begin EXTRACTED ENTRIES
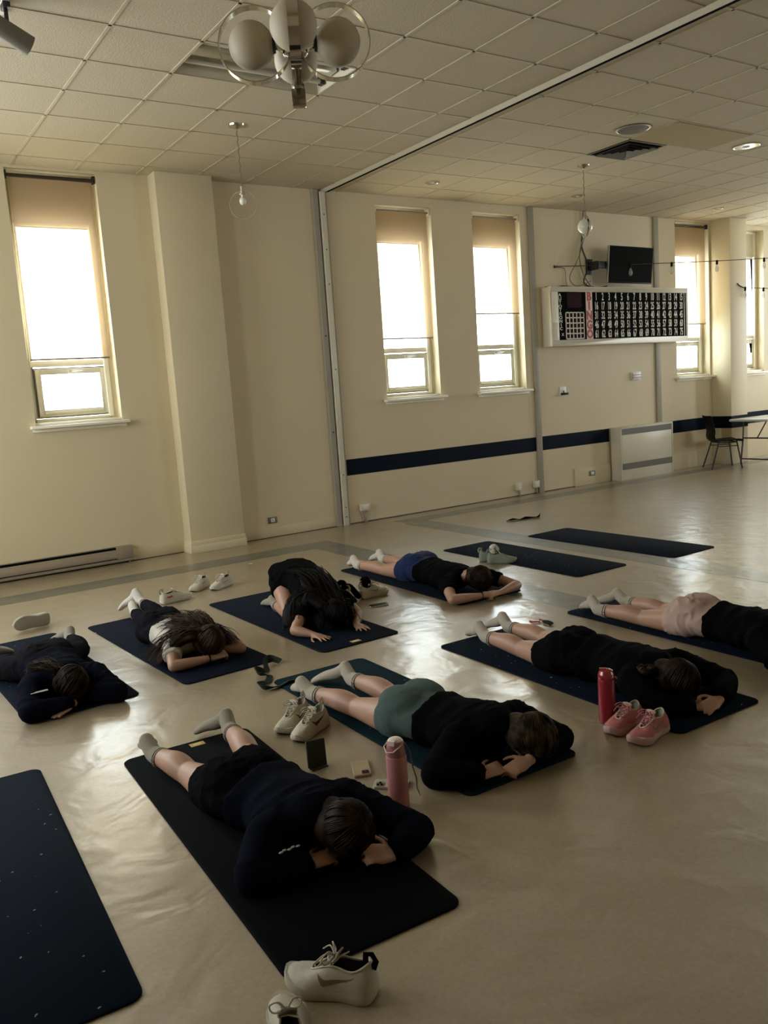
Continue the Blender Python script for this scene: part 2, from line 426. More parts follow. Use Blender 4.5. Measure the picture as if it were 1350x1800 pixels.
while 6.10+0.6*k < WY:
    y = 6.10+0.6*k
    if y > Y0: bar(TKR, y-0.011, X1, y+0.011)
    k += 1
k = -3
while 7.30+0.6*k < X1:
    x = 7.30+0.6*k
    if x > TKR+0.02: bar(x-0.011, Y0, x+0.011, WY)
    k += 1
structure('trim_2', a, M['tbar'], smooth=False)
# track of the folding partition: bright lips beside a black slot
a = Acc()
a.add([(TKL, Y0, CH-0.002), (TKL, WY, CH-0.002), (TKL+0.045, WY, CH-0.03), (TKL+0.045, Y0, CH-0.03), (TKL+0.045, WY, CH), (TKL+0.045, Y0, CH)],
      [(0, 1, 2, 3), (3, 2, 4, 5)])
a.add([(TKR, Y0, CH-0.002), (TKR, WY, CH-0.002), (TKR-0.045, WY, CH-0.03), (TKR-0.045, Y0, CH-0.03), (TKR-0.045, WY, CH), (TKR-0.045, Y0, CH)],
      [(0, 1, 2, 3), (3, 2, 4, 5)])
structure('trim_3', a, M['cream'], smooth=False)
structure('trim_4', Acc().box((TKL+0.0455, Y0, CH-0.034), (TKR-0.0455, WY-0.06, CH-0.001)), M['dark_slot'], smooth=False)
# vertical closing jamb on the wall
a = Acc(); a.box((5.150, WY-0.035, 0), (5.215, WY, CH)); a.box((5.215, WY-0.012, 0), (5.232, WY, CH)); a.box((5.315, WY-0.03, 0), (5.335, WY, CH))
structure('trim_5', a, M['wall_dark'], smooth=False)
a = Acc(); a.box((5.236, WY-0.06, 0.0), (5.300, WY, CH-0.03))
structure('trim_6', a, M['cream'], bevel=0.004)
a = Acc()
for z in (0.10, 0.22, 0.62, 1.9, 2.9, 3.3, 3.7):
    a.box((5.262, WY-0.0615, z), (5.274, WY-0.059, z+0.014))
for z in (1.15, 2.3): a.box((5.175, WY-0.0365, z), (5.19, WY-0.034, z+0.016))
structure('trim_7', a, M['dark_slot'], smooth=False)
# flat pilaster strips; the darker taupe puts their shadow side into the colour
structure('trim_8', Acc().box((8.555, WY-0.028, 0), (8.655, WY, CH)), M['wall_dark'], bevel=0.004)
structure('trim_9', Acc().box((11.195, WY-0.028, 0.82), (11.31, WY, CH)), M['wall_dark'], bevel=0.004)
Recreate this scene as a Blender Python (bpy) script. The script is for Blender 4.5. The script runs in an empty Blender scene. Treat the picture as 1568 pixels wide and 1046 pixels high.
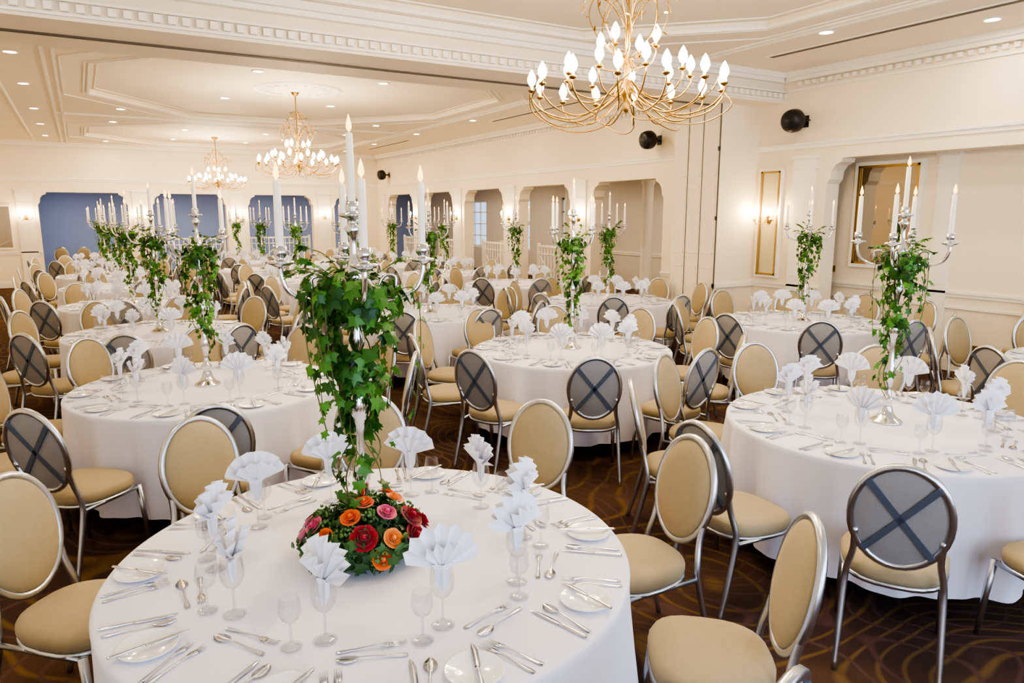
end EXTRACTED ENTRIES
**WORK REQUIRED:**
Respond with nothing but the number of lines in the entries that contain the string "scene".

**EXPECTED OUTPUT:**
2